Among the hearers of these debates at Athens, were deputies from these very Phokians, whose fate now hung in suspense. It has already been stated that during the preceding September, while the Phokians were torn by intestine dissensions, Phalækus, the chief of the mercenaries, had repudiated aid (invited by his Phokian opponents), both from Athens and Sparta;[892] feeling strong enough to hold Thermopylæ by his own force. During the intervening months, however, both his strength and his pride had declined. Though he still occupied Thermopylæ with eight thousand or ten thousand mercenaries, and still retained superiority over Thebes, with possession of Orchomenus, Koroneia, and other places taken from the Thebans,[893]—yet his financial resources had become so insufficient for a numerous force, and the soldiers had grown so disorderly from want of regular pay,[894] that he thought it prudent to invite aid from Sparta during the spring,—while Athens was deserting the Phokians to make terms with Philip. Archidamus accordingly came to Thermopylæ with one thousand Lacedæmonian auxiliaries.[895] The defensive force thus assembled was amply sufficient against Philip by land; but that important pass could not be held without the coöperation of a superior fleet at sea.[896] Now the Phokians had powerful enemies even within the pass—the Thebans; and there was no obstacle, except the Athenian fleet under Proxenus at Oreus,[897] to prevent Philip from landing troops in the rear of Thermopylæ, joining the Thebans, and making himself master of Phokis from the side towards Bœotia.
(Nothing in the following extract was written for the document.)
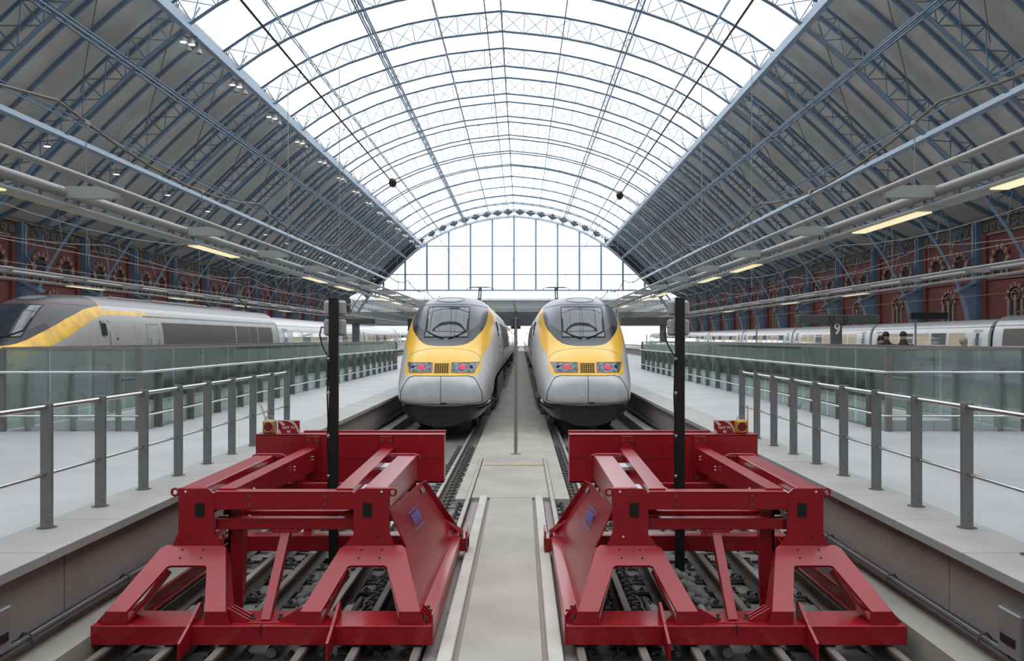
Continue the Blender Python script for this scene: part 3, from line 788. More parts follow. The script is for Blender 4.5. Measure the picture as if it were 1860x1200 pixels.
def train(name, label, cx, tip, ends, pant=True, lit=False, unit='power_car', only=None):
    t = empty(name, (cx, tip, 0)); tag(t, label, 'train', None)
    b = NOSE.build('power_car_body', LIVD if cx == -13.5 else LIV, t)
    # nose details
    def quad(p00, p10, p01, p11):
        return lambda u, v: tuple((p00[i]*(1-u)+p10[i]*u)*(1-v)+(p01[i]*(1-u)+p11[i]*u)*v for i in (0, 1))
    ws = patch(TREE, lambda u, v: ((u-0.5)*1.16*(1-0.03*v), 2.55+v*0.83), 16, 16, 0.012).build('windscreen', WINDOW, t)
    surf_line(TREE, dense([(-0.60, 2.52), (0.60, 2.52), (0.585, 3.40), (-0.585, 3.40), (-0.60, 2.52)]), 0.014).build('windscreen_seal', SEAM, ws)
    for sg in (-1, 1):
        surf_line(TREE, dense([(sg*0.02+sg*0.05, 2.50), (sg*0.30, 2.57), (sg*0.56, 2.70), (sg*0.57, 3.05)]), 0.016, 0.03).build('wiper', BLACK, ws)
    surf_line(TREE, dense([(-1.03, 3.43), (-0.6, 3.47), (0, 3.48), (0.6, 3.47), (1.03, 3.43)]), 0.011, 0.0).build('pink_pinstripe', mat('pink_stripe', (0.45, 0.16, 0.22), 0.4), t)
    em = patch(TREE, lambda u, v: (0.36*(2*u-1)*math.sqrt(max(0.02, 1-(2*v-1)**2*0.9)), 3.56+0.13*v), 14, 8, 0.006).build('oval_roof_emblem', mat('badge_painted_reflection', (0.22, 0.235, 0.26), 0.3, 0.2, var=0.5, scale=12), t)  # patchy grey in the emblem colour imitates reflected light
    surf_line(TREE, [(0.40*math.cos(a), 3.625+0.085*math.sin(a)) for a in np.linspace(0, 2*math.pi, 33)], 0.008, 0.003).build('emblem_ring', SEAM, em)
    surf_line(TREE, dense([(-0.97, 1.93)]+[(0.97*math.sin(a), 1.93+0.30*math.cos(a)**0.8) for a in np.linspace(-1.5, 1.5, 15)]+[(0.97, 1.93)], 3), 0.006, 0.0).build('hood_joint', SEAMG, t)
    for sg in (-1, 1):
        f = quad((sg*0.25, 1.605), (sg*0.84, 1.605), (sg*0.25, 1.855), (sg*0.96, 1.855))
        hl = patch(TREE, f, 14, 6, 0.010).build('headlamp_cluster', REFL, t)
        surf_line(TREE, dense([(sg*0.25, 1.60), (sg*0.845, 1.60), (sg*0.965, 1.86), (sg*0.25, 1.86), (sg*0.25, 1.60)]), 0.010, 0.006).build('lamp_surround', YEL, hl)
        p = on_nose(TREE, sg*0.53, 1.72)
        MB().tube([(p.x, p.y+0.02, p.z), (p.x, p.y-0.035, p.z)], [0.088, 0.075], 18).build('tail_lamp', TAIL, hl)
        p2 = on_nose(TREE, sg*0.76, 1.73)
        MB().tube([(p2.x, p2.y+0.02, p2.z), (p2.x, p2.y-0.02, p2.z)], 0.05, 14).build('headlamp', WINDOW, hl)
        g2 = quad((sg*0.88, 1.64), (sg*0.90, 1.64), (sg*0.93, 1.81), (sg*0.95, 1.81))
    gp = MB(); gh = MB()
    p = on_nose(TREE, 0, 1.72)
    yl_, yh_ = on_nose(TREE, 0.1, 1.61).y, on_nose(TREE, 0.1, 1.84).y
    def gy(z): return yl_+(yh_-yl_)*(z-1.61)/0.23-0.012
    gp.hexa([(-0.20, gy(1.60)-0.012, 1.60), (0.20, gy(1.60)-0.012, 1.60), (0.20, gy(1.60)+0.05, 1.60), (-0.20, gy(1.60)+0.05, 1.60), (-0.20, gy(1.85)-0.012, 1.85), (0.20, gy(1.85)-0.012, 1.85), (0.20, gy(1.85)+0.05, 1.85), (-0.20, gy(1.85)+0.05, 1.85)])
    gg = gp.build('horn_grille', mat('grille_yellow', (0.62, 0.33, 0.05), 0.5), t)
    for r in range(5):
        for c in range(6):
            z = 1.63+r*0.047; x = -0.150+c*0.060
            gh.box(x-0.019, x+0.019, gy(z)-0.032, gy(z)+0.01, z-0.014, z+0.014)
    gh.build('grille_holes', SEAM, gg)
    surf_line(TREE, dense([(-1.07, 0.86), (-1.05, 1.10), (-0.93, 1.36), (-0.84, 1.475), (-0.7, 1.515), (0.7, 1.515), (0.84, 1.475), (0.93, 1.36), (1.05, 1.10), (1.07, 0.86)]), 0.011, 0.0).build('coupler_cover_joint', SEAM, t)
    surf_line(TREE, dense([(0, 1.51), (0, 0.80)], 20), 0.008).build('coupler_cover_split', SEAM, t)
    surf_line(TREE, dense([(-1.07, 0.86), (-0.8, 0.80), (0.8, 0.80), (1.07, 0.86)], 14), 0.008).build('coupler_cover_lower_joint', SEAM, t)
    pk = on_nose(TREE, 0.08, 0.82)
    if pk is not None: MB().bbox(0.01, 0.16, pk.y-0.03, pk.y+0.06, 0.79, 0.835, 0.008).build('coupler_notch', SEAM, t)
    # black valance under the nose
    def vsec(s):
        w = pchip([0.1, 0.2, 0.4, 1.0, 2.0, 2.6], [0.55, 0.86, 1.0, 1.13, 1.2, 1.2])(s); n = 40; pts = []
        zt, zb = 0.80, 0.20+0.06*max(0, s-1)
        for i in range(n):
            a = 2*math.pi*i/n; c, q = math.cos(a), math.sin(a)
            z = (zt-0.08)+(0.08 if q > 0 else zt-0.08-zb)*q
            x = w*math.copysign(abs(c)**0.8, c)
            pts.append((x, z))
        return pts
    loft([0.16, 0.2, 0.3, 0.45, 0.7, 1.0, 1.4, 1.8, 2.2, 2.6], lambda s: vsec(s), True).build('valance', BLKG, t)
    # flank: cab window, doors, louvres, joints
    m = side_panel(MB(), 4.38, 4.66, 2.58, 3.0, w=0.03); m.build('cab_side_window', WINDOW, t)
    m = side_panel(MB(), 4.84, 4.87, 1.1, 3.38, w=0.005); m.build('cab_joint', SEAM, t)
    for sg in (-1, 1):
        d = side_panel(MB(), 7.35, 7.37, 1.2, 2.95, (sg,), 0.006); side_panel(d, 8.25, 8.27, 1.2, 2.95, (sg,), 0.006); side_panel(d, 7.35, 8.27, 2.95, 2.97, (sg,), 0.006); d.build('crew_door_joint', SEAMG, t)
        hx = sg*1.43
        MB().tube([(hx, 7.5, 1.9), (hx, 7.5, 2.5)], 0.018, 6).build('door_handrail', STEEL, t)
        MB().tube([(hx, 8.12, 1.9), (hx, 8.12, 2.45)], 0.018, 6).build('door_handrail', STEEL, t)
        for a, c in ((8.6, 15.9), (16.05, 17.7), (17.8, 18.9), (19.05, 21.2)):
            side_panel(MB(), a, c, 2.10, 3.02, (sg,)).build('louvre_panel', LOUV, t)
        for z in (2.0, 2.2, 2.45): side_panel(MB(), 5.25, 5.33, z, z+0.06, (sg,), 0.012, 1).build('step_hole', SEAM, t)
    # roof equipment
    m = MB().bbox(-0.70, 0.70, 6.2, 9.0, 3.66, 3.79, 0.04); m.bbox(-0.7, 0.7, 9.3, 14.5, 3.66, 3.82, 0.05); m.bbox(-0.65, 0.65, 15, 17.5, 3.66, 3.80, 0.04)
    m.build('roof_equipment', mat('roof_grey', (0.17, 0.17, 0.17), 0.6), t)
    skirt = MB()
    for sg in (-1, 1): skirt.box(sg*1.22, sg*1.27, 8.3, 15.5, 0.35, 1.1)
    skirt.build('underframe_skirt', GREY, t)
    bogie(t, 4.0); bogie(t, 18.0)
    if pant:
        pa = MB(); y = 20.9
        pa.bar((-0.5, y-0.6, 3.95), (-0.5, y+0.8, 3.95), 0.06, 0.06); pa.bar((0.5, y-0.6, 3.95), (0.5, y+0.8, 3.95), 0.06, 0.06); pa.bar((-0.5, y+0.7, 3.95), (0.5, y+0.7, 3.95), 0.06, 0.06)
        for x in (-0.4, 0.4):
            for yy in (y-0.5, y+0.6): pa.tube([(x, yy, 3.6), (x, yy, 3.95)], 0.05, 8)
        pa.tube([(0, y+0.7, 4.0), (0, y-0.7, 4.45)], 0.045, 8); pa.tube([(-0.05, y-0.7, 4.45), (-0.05, y, 4.98)], 0.035, 8); pa.tube([(0.05, y-0.7, 4.45), (0.05, y, 4.98)], 0.035, 8)
        pp = pa.build('pantograph', DGREY, t)
        h = MB().bar((-0.42, y-0.15, 5.06), (0.42, y-0.15, 5.06), 0.05, 0.04); h.bar((-0.42, y+0.15, 5.06), (0.42, y+0.15, 5.06), 0.05, 0.04); h.bar((0, y-0.2, 5.0), (0, y+0.2, 5.0), 0.12, 0.1)
        for sg in (-1, 1): h.tube([(sg*0.42, y, 5.06), (sg*0.58, y, 5.03), (sg*0.68, y, 4.93)], 0.02, 6); h.bar((sg*0.42, y-0.17, 5.05), (sg*0.42, y+0.17, 5.05), 0.03, 0.03)
        h.build('collector_head', DGREY, pp)
    # trailing coaches
    sec = coach_section()
    for i, (a, c) in enumerate(ends):
        a -= tip; c -= tip
        cb = loft([a+0.25, a+0.32, c-0.32, c-0.25], lambda s: sec).build('coach_body', CLIV, t)
        loft([a-0.3, a+0.3], lambda s: [(x*0.9, 2.2+(z-2.2)*0.9) for x, z in sec]).build('gangway', SEAM, t)
        L = c-a
        for sg in ((-1, 1) if only is None else (only,)):
            k = max(3, int((L-5.2)/1.9)); st = (L-5.2)/k
            for j in range(k):
                s0 = a+2.6+j*st
                mm = MB()
                side_panel(mm, s0+0.17, s0+st-0.17, 2.10, 2.82, (sg,), 0.010, 3)
                mm.build('window', GLOW if lit and (i*7+j*3) % 5 < 3 else WINS, cb)
            for s0 in (a+0.9, c-1.9):
                side_panel(MB(), s0, s0+0.95, 1.15, 3.0, (sg,), 0.006, 3).build('door', mat('coach_door_grey', (0.40, 0.40, 0.40), 0.4), cb)
                side_panel(MB(), s0+0.3, s0+0.65, 2.1, 2.8, (sg,), 0.012, 3).build('door_window', WINS, cb)
        if i < 3: bogie(t, a)
    return t
def coaches(a, lens):
    out = []
    for L in lens: out.append((a, a+L)); a += L
    return out
TIP = 21.9
train('high_speed_train', 'yellow-nosed grey train on the left of the two middle tracks', TL, TIP, coaches(TIP+22.15, [21.85]+[18.7]*6))
train('high_speed_train', 'yellow-nosed grey train on the right of the two middle tracks', TR, TIP+0.2, coaches(TIP+22.35, [21.85]+[18.7]*6))
train('high_speed_train', 'dusty grey train with sloping dark nose beyond the glass balustrade on the left', -13.5, 20.3, coaches(42.45, [21.85]+[18.7]*6), lit=True, only=1)
train('high_speed_train', 'pale silver train with lit windows beside the right brick wall', 27.4, 25.0, [(47.4, 63.7), (63.7, 82.2), (82.2, 101), (101, 119.5), (119.5, 138), (138, 157), (157, 175)], lit=True, only=-1)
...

To the safety of the Phokians, therefore, the continued maritime protection of Athens was indispensable; and they doubtless watched with trembling anxiety the deceitful phases of Athenian diplomacy during the winter and spring of 347-346 B. C. Their deputies must have been present at Athens when the treaty was concluded and sworn in March 346 B. C. Though compelled to endure not only the refusal of Antipater excluding them from the oath, but also the consent of their Athenian allies, tacitly acted upon without being formally announced, to take the oath without them,—they nevertheless heard the assurances, confidently addressed by Philokrates and Æschines to the people, that this refusal was a mere feint to deceive the Thessalians and Thebans,—that Philip would stand forward as the protector of the Phokians, and that all his real hostile purposes were directed against Thebes. How the Phokians interpreted such tortuous and contradictory policy, we are not told. But their fate hung upon the determination of Athens; and during the time when the Ten Athenian envoys were negotiating or intriguing with Philip at Pella, Phokian envoys were there also, trying to establish some understanding with Philip, through Lacedæmonian and Athenian support. Both Philip and Æschines probably amused them with favorable promises. And though, when the oaths were at last administered to Philip at Pheræ, the Phokians were formally pronounced to be excluded,—still the fair words of Æschines, and his assurances of Philip’s good intentions towards them, were not discontinued.